I think this answer is incorrect. The question is what do you want to say with an answer like that? I think that in English there are two possibilities:
1) "I am neither good nor bad (as a person)." However, in Japanese you do not say that someone is simply いい, you have to say いい人.
2) "I am neither good nor bad (at something)." In Japanese you would say 上手 and 下手.
508
Yes, the word ii is a modern derivation of yoi, so when you conjugate it you use the old form:dropping the -i and adding -ku. Then and -nai forba negative.
I think that makes sense. If I may attempt to break it down:
よくもないです。"It also isn't good," or maybe "it isn't good, either."
わるくもないです。It isn't bad, either.
On their own, these seem to be referring to some other quality "it" was stated to have earlier. Like "well, it isn't spicy," and you respond "it also isn't good!"
So when you say them in the same sentence, they play off each other, literally becoming "it also isn't good and it also isn't bad." Without that second も it definitely is ambiguous. It might just be an incomplete sentence, since the わるく isn't part of the も list and yet よく is sharing its ない.
That's the other thing this sentence is teaching us, I think: く-form adjectives aren't always followed immediately by ない. In lists, as this example shows, and probably other times as well.
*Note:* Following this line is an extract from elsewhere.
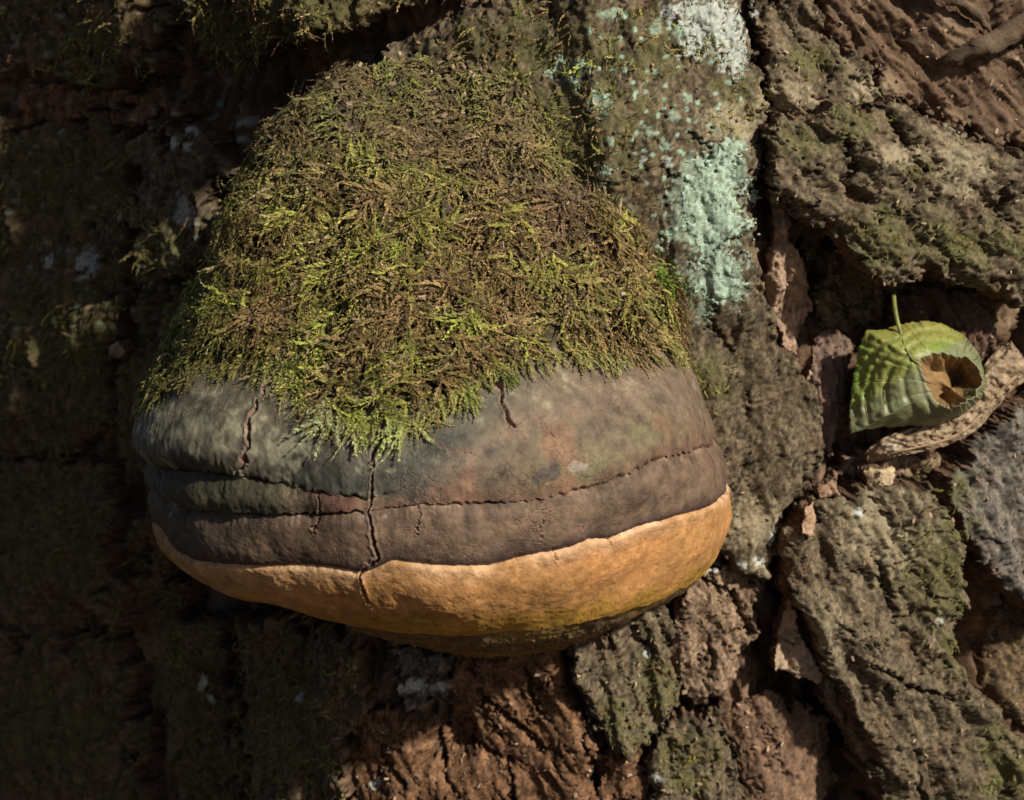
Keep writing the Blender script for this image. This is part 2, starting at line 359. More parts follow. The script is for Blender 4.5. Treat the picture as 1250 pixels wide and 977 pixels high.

I think the nature of も requires that the other thing also be negative, if this one is negative, or positive if this one is positive; they must match. So you probably wouldn't say 「つらくないです。おいしいもです。」
1333
いい or よい is the adjective, and よく is the adverb. (Same for わるい and わるく, and all the i-adjectives when い changes to く)
よく means well or often.
1333
You can alternatively say よくもなく(て)、わるくもない. The もmust stick between the adverb form of the adjective ("よく" and "わるく" are adverb forms of いい and わるい) and ない.